Progress in German Coalition Talks, But Four Sticking Points

The parties still disagree about coal power, Europe, family reunifications and an immigration cap.

European Council president Donald Tusk listens to German chancellor Angela Merkel during a meeting of conservative party leaders in Brussels, July 12, 2015
European Council president Donald Tusk listens to German chancellor Angela Merkel during a meeting of conservative party leaders in Brussels, July 12, 2015 (EPP)

The parties negotiating to form a coalition government in Germany are nearing a self-imposed deadline to conclude preliminary talks.

German media report there are four sticking points:

  1. Coal power: The Greens initially demanded closing Germany’s twenty most polluting coal plants. When the other parties balked, they suggested shuttering 10 gigawatts worth of coal-generating capacity. The others have offered 5 gigawatts.
  2. Europe: The liberal Free Democrats oppose a eurozone budget and permanent bailout mechanism. The Christian Democrats and Greens are more supportive.
  3. Family reunifications: The Christian Democrats are dead set against a Green party proposal to allow refugees to bring their relatives to live with them in Germany.
  4. Immigration cap: In a concession to the right-wing Christian Social Union, Angela Merkel has agreed to a “soft” ceiling of 200,000 immigrants per year.
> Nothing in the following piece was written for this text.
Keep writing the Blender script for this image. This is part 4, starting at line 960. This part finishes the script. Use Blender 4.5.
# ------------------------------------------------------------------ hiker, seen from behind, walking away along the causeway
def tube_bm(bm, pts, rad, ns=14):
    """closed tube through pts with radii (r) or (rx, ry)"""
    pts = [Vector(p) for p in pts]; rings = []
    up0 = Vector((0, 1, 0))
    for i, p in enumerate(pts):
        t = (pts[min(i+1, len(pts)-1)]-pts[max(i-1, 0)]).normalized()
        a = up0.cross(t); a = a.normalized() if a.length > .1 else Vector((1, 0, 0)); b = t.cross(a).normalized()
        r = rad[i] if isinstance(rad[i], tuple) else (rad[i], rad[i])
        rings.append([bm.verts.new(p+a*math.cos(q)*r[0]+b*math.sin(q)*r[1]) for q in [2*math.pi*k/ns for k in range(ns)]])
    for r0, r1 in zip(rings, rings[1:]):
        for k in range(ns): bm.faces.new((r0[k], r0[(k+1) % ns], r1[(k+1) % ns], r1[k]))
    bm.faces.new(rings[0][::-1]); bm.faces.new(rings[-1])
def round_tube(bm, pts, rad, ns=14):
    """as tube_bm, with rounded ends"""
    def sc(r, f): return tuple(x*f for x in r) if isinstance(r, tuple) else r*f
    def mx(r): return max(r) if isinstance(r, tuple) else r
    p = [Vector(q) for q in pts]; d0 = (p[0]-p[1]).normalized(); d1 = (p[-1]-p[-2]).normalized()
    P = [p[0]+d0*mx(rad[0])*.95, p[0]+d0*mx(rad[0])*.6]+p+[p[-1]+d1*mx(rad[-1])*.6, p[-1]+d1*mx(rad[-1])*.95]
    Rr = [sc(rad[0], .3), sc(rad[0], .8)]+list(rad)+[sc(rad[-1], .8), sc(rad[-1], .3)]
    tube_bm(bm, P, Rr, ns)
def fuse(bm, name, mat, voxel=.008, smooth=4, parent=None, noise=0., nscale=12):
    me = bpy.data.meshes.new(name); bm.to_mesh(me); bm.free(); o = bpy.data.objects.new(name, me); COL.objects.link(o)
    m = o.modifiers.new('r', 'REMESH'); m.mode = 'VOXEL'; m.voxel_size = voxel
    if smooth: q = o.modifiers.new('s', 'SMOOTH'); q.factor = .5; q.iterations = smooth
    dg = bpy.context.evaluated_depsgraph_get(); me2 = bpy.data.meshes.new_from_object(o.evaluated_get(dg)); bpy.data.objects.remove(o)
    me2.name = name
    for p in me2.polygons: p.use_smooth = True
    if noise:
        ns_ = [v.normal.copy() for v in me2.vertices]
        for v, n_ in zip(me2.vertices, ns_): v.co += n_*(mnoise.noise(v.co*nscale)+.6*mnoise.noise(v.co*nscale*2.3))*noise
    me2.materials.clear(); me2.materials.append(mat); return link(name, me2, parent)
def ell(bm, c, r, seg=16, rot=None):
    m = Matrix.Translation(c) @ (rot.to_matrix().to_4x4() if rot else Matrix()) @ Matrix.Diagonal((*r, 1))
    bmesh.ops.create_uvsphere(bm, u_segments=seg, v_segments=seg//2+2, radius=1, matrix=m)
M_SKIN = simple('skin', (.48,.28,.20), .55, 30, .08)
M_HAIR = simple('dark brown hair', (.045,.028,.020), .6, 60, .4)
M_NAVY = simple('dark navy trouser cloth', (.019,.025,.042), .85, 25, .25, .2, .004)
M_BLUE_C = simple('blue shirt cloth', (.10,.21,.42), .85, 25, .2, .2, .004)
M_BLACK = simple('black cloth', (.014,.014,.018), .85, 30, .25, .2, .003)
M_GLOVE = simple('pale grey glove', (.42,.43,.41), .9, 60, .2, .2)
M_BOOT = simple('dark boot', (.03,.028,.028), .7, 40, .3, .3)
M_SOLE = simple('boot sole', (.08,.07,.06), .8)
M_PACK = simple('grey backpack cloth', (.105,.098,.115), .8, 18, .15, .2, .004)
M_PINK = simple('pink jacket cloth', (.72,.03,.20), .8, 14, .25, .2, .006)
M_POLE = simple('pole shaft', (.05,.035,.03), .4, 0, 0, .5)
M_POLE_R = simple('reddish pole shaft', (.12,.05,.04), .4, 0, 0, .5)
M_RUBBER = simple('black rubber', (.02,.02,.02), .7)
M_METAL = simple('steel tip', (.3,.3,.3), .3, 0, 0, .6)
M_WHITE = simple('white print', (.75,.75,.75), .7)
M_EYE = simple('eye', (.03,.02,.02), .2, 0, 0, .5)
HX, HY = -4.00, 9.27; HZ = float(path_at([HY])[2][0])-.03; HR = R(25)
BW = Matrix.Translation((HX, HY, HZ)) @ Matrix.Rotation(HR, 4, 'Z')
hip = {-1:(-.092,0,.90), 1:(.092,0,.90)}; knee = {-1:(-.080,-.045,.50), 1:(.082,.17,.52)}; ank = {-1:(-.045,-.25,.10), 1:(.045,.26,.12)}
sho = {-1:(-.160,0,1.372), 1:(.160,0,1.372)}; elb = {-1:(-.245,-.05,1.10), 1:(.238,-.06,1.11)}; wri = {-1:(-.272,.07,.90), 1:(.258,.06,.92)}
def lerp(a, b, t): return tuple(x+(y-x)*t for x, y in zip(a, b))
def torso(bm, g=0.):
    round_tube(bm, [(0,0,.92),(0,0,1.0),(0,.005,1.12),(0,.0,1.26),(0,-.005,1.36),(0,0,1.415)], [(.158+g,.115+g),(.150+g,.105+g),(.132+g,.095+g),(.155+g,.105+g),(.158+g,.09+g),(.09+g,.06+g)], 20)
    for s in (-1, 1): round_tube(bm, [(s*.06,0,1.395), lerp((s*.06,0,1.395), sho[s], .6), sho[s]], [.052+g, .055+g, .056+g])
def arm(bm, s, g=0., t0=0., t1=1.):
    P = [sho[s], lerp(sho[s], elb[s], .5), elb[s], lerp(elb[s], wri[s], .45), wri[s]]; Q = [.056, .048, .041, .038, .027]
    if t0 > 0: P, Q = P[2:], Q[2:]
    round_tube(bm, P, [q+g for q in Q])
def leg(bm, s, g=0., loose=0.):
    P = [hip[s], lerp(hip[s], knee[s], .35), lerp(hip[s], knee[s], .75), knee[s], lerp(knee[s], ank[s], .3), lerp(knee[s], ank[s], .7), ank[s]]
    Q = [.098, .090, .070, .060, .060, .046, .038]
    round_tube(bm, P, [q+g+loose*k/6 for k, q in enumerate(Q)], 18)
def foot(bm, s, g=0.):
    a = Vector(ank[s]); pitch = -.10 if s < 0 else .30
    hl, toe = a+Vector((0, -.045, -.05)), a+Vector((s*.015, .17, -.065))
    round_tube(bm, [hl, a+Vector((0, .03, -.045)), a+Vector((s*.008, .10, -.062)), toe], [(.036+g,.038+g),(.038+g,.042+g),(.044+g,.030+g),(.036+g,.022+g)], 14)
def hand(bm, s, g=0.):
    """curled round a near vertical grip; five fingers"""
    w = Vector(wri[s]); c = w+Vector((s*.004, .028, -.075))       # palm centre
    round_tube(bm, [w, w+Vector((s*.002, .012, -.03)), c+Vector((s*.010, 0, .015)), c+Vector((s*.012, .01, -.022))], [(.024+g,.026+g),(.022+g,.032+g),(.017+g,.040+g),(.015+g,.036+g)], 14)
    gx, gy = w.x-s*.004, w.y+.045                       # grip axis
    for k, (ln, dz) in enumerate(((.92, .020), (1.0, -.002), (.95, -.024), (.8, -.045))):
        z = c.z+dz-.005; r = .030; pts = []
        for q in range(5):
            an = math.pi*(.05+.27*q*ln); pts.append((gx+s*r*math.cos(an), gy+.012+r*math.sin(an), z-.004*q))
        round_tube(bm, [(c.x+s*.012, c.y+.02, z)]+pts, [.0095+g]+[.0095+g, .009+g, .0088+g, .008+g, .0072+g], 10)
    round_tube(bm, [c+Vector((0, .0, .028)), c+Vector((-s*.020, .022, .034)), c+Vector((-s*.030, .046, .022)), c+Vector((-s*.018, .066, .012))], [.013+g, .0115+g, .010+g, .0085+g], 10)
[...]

The Greens reject this.

Progress

Progress has been made:

  • The Free Democrats accept they will not be able to cut income taxes as much as they wanted.
  • The Greens have dropped their demand to ban all cars with internal combustion engines.
  • All four parties agree the next government should maintain a balanced budget while investing in education, police and broadband Internet.

The parties are due to decide on Friday if it’s worth continuing negotiations.